Seasoned readers may not (indeed how can they?) emerge from this book learning a great deal new about the general outlines of the epic contest between Robert E. Lee and George Meade during the first three days of July 1863. Guelzo confined his research to a dizzying array of primary published and secondary sources, and his extensive notes only rarely cite manuscripts. He confesses that he lends credence to many memoirs, recollections from veterans’ magazines, and regimental histories, a decision some skeptics might challenge. Perhaps some of the anecdotes Guelzo repeats may be fabricated or enhanced by the men who conveyed them in the pages of the National Tribune or the Southern Historical Society Papers but in its totality Guelzo’s writing maintains an unimpeachable credibility.
Indeed Guelzo’s prose provides one of the book’s great joys. His writing approaches poetry in places and the narrative is always clear and articulate, only rarely descending into vocabulary masturbation. Campaign studies possess the inherent problem of organization, particularly with a topic such as Gettysburg where multiple events unfold simultaneously. Guelzo handles this task with aplomb so that readers, utilizing the large number adequate if less than ideally crafted maps, may follow events without becoming lost in the boulders of Devil’s Den or the agricultural endeavors of the Sherfy, Bliss, Rose, or Trostle families.
Writers are bound to quote Guelzo’s remarkably entertaining and insightful personality profiles provided for every one of Gettysburg’s primary players, as well as many of the supporting cast. Whether utilizing his own pen in describing Richard Ewell as having a “peculiar pop-eyed look and a bald, domelike head which gave him something of the appearance of a nervous pigeon,” (22) or finding the words of others to provide insight into the men who managed the Gettysburg Campaign, readers will surely gain an understanding of the personalities whose names are synonymous with the Gettysburg story. There is no better example than George Templeton Strong’s aversion to Daniel Sickles, whose participation in New York’s seedy political milieu rendered him, in Strong’s view, as “belonging to the filthy sediment of the profession [as] one of the bigger bubbles of the scum” (245).
No Gettysburg book worth the cost of its binding can avoid rendering judgments regarding the battle’s numerous command controversies. Guelzo tackles this task head-on—a literary Pickett’s Charge that is bound to fail, at least in the view of some. Partisans of J.E.B. Stuart, George Meade, and Robert E. Lee may not be altogether pleased with Guelzo’s interpretations. James Longstreet emerges much more intact than many readers might be willing to digest while Oliver O. Howard receives the credit that too many students of the battle have denied him. Guelzo crafts a strong case that the political composition of the senior commanders of the Army of the Potomac influenced command decisions and takes the Army of Northern Virginia to the woodshed for its failures to coordinate its attacks in a battle it should have won.
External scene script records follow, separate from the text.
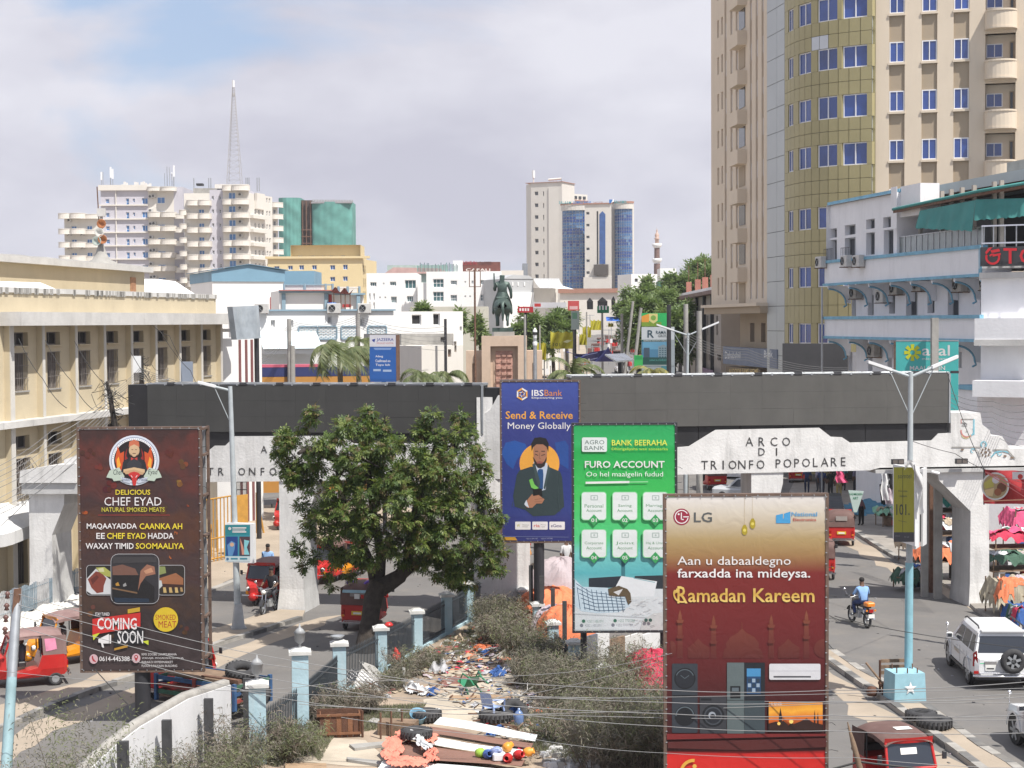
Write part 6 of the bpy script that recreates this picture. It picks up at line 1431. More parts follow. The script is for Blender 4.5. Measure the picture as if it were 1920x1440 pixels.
for x,y in((1396,993),(1411,981)):
 pr.line([(x,930),(x,y-8)],.4,ink(190,170,130));pr.poly([(x-2,y-9),(x+2,y-9),(x+5,y-3),(x+5,y+6),(x+2,y+10),(x-2,y+10),(x-5,y+6),(x-5,y-3)],ink(176,156,40));pr.disc(x,y+1,3,ink(226,210,100),n=10)
pr.text('Aan u dabaaldegno',1270,1043,1482.5,1064,Wt,.0);pr.text('farxadda ina mideysa.',1270,1066,1519,1088,Wt,.035)
gg=gradmat('print_gold_letters',F.uz(1400,1131)[1],F.uz(1400,1098)[1],[(0,(226,196,112)),(.5,(206,164,74)),(1,(236,206,120))],0)
v,f,_=textmesh('amadan',.03);pr.text('R',1270,1099,1289,1131,gg,.03);pr.text('amadan',1290,1103,1397,1129,gg,.045);pr.text('Kareem',1412,1103,1527,1129,gg,.045);pr.ring(1279,1113,14,17,gg,60,200,12);pr.poly([(1269,1102),(1271,1106),(1275,1106),(1272,1109),(1273,1113),(1269,1111),(1265,1113),(1266,1109),(1263,1106),(1267,1106)],gg)
pr.build('lettering',t)
F=Fac((1680,76),(1797,75));z1=F.uz(1738,640)[1];t=thing('billboard','turquoise billboard with a yellow flower logo reading asal behind the right screen','billboard',F.pt(F.L/2,0,0))
b=MB();b.fbox(F,0,F.L,z1-6,z1,-.1,0,ink(82,194,190));b.build('banner',t);b=MB();b.fbox(F,-.1,-.002,z1-6,z1,-.3,0,m_bf);b.fbox(F,0,F.L,z1+.001,z1+.06,-.12,.01,m_st);b.fbox(F,1,1.2,0,z1-6,-.3,-.1,m_bk);b.build('frame',t)
pr=Print(F);yl=ink(214,220,50)
for k in range(8):
 a=k*ma.pi/4;pr.poly([(1711+5*ma.cos(a-.5),661+5*ma.sin(a-.5)),(1711+16*ma.cos(a-.22),661+16*ma.sin(a-.22)),(1711+16*ma.cos(a+.22),661+16*ma.sin(a+.22)),(1711+5*ma.cos(a+.5),661+5*ma.sin(a+.5))],yl,.014)
pr.text('asal',1729,647,1781,667,Wt,.03);pr.text('microfinance',1729,670,1781,675,Wt,0);pr.text('MAALGELIN',1706,686,1772,694,Wt,.04);pr.build('lettering',t)
p=F.P(1757,596,.6);b=MB();b.obox(p+V3((-.15,0,-p.z)),(.3,0,0),(0,.3,0),(0,0,p.z),m_co);tag(b.build('utility_pole'),'square concrete pole in front of the turquoise asal billboard','pole')
def small_post_sign():
 F=Fac((1674,48.6),(1712,46.9));z1=F.uz(1690,873)[1];z0=F.uz(1690,1016)[1]
 return F,z0,z1
m_skin=mat('brown_skin',(.13,.07,.045),.6,.1,5);m_hair=mat('black_hair',(.012,.010,.010),.8,0)
def cloth(n,c):return mat('cloth_'+n,c,.9,.15,6)
def person(label,shirt,trous,loc,rz=0,pose='stand',group=None,robe=False,head=None,h=1.0):
 t=thing('person',label,'person',(0,0,0),group)
 w=.19
 if pose in('stand','walk','lean'):
  s=.22 if pose=='walk'else.03
  J=[(0,0,.95,.15),(0,0,1.15,.15),(0,.0,1.38,.165),(0,0,1.50,.07),(0,.02,1.62,.095),(0,.02,1.72,.085),(-.2,0,1.42,.07),(-.26,.04,1.15,.055),(-.24,.16 if pose!='stand'else.06,.92,.04),(-.24,.2 if pose!='stand'else.08,.83,.045),(.2,0,1.42,.07),(.26,-.03,1.15,.055),(.25,-.04,.92,.04),(.25,-.03,.83,.045),(-.1,0,.88,.10),(-.1,s*.6,.48,.075),(-.1,s,.10,.05),(-.1,s+.12,.05,.045),(.1,0,.88,.10),(.1,-s*.3,.48,.075),(.1,-s,.10,.05),(.1,-s+.12,.05,.045)]
  if pose=='lean':
   J=[(x,y+.45*max(0,z-.9)*.9,z-.12*max(0,z-.9),r)for x,y,z,r in J]
 elif pose=='sit':
  J=[(0,0,0,.16),(0,.02,.2,.15),(0,.08,.44,.165),(0,.10,.56,.07),(0,.13,.68,.095),(0,.13,.78,.085),(-.2,.08,.48,.07),(-.30,.18,.24,.055),(-.27,.42,.16,.04),(-.27,.50,.16,.045),(.2,.08,.48,.07),(.30,.18,.24,.055),(.27,.42,.16,.04),(.27,.50,.16,.045),(-.12,.0,-.02,.10),(-.2,.40,-.08,.08),(-.2,.25,-.45,.055),(-.2,.38,-.50,.045),(.12,.0,-.02,.10),(.2,.40,-.08,.08),(.2,.25,-.45,.055),(.2,.38,-.50,.045)]
 E=[(0,1),(1,2),(2,3),(3,4),(4,5),(2,6),(6,7),(7,8),(8,9),(2,10),(10,11),(11,12),(12,13),(0,14),(14,15),(15,16),(16,17),(0,18),(18,19),(19,20),(20,21)]
 bm=[0,0,0,2,2,0,0,2,2,0,0,2,2,1,1,1,3,1,1,1,3]
 J=[(a*h,b_*h,c*h,r*h)for a,b_,c,r in J]
 skin('body',J,E,shirt,t,1,bm,[shirt,trous,m_skin,m_dk])
 hx,hy,hz=J[5][:3]
 def f(b):b.lathe([(0,.055),(.06,.045),(.095,.0),(.1,-.05),(.085,-.09)],(hx,hy-.012,hz+.045),head or m_hair,10)
 local('hair'if head is None else 'head_scarf',t,f)
 def f(b):
  b.box((hx-.045,hy+.082,hz-.035),(hx-.02,hy+.092,hz-.02),m_dk);b.box((hx+.02,hy+.082,hz-.035),(hx+.045,hy+.092,hz-.02),m_dk);b.box((hx-.012,hy+.085,hz-.075),(hx+.012,hy+.108,hz-.045),m_skin);b.box((hx-.03,hy+.078,hz-.105),(hx+.03,hy+.09,hz-.095),m_dk)
 local('face',t,f)
 if robe:
  def f(b):b.lathe([(.16,1.15*h),(.2,.9*h),(.24,.5*h),(.3,.1*h)],(0,0,0),shirt,14,squash=.75)
  local('robe',t,f)
 place(t,loc,rz);return t
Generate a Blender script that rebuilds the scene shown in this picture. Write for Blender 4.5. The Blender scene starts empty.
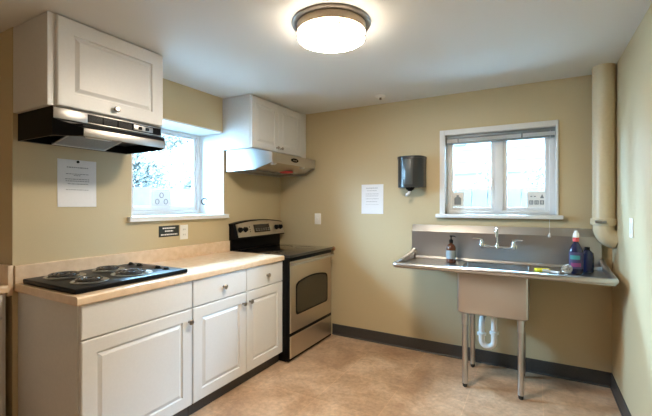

Thus Gettysburg: The Last Invasion is bound to elicit debate at Civil War Round Tables and during battlefield tours if not in university faculty lounges.
Although Guelzo’s study aspires to tell the entire Gettysburg operational story and thus must take a broad brush to its canvas (the cavalry action on July 3 barely warrants a mention), there is raw meat here for those Gettysburg savants who want to creep down into the weeds of the armies’ micro behavior. Did Pickett’s Division approach Cemetery Ridge on July 3 in column rather than line of battle? What hill did Captain Samuel Johnston ascend on the morning of July 2 if it was not Little Round Top? Where did Alexander Schimmelpfennig seek refuge on July 1?
It is certain that some readers will hesitate to forsake Coddington as the premier volume on Gettysburg. Others will probably turn more often to Steve Sears or Andy Trudeau. But with the appearance of Gettysburg: The Last Invasion, Allen Guelzo takes his place among the very elite chroniclers of the Civil War’s most enduring military drama. Can anyone win a third Lincoln Prize? Maybe, just maybe….
A. Wilson Greene is the Executive Director of Pamplin Historical Park and the National Museum of the Civil War Soldier in Petersburg, Virginia.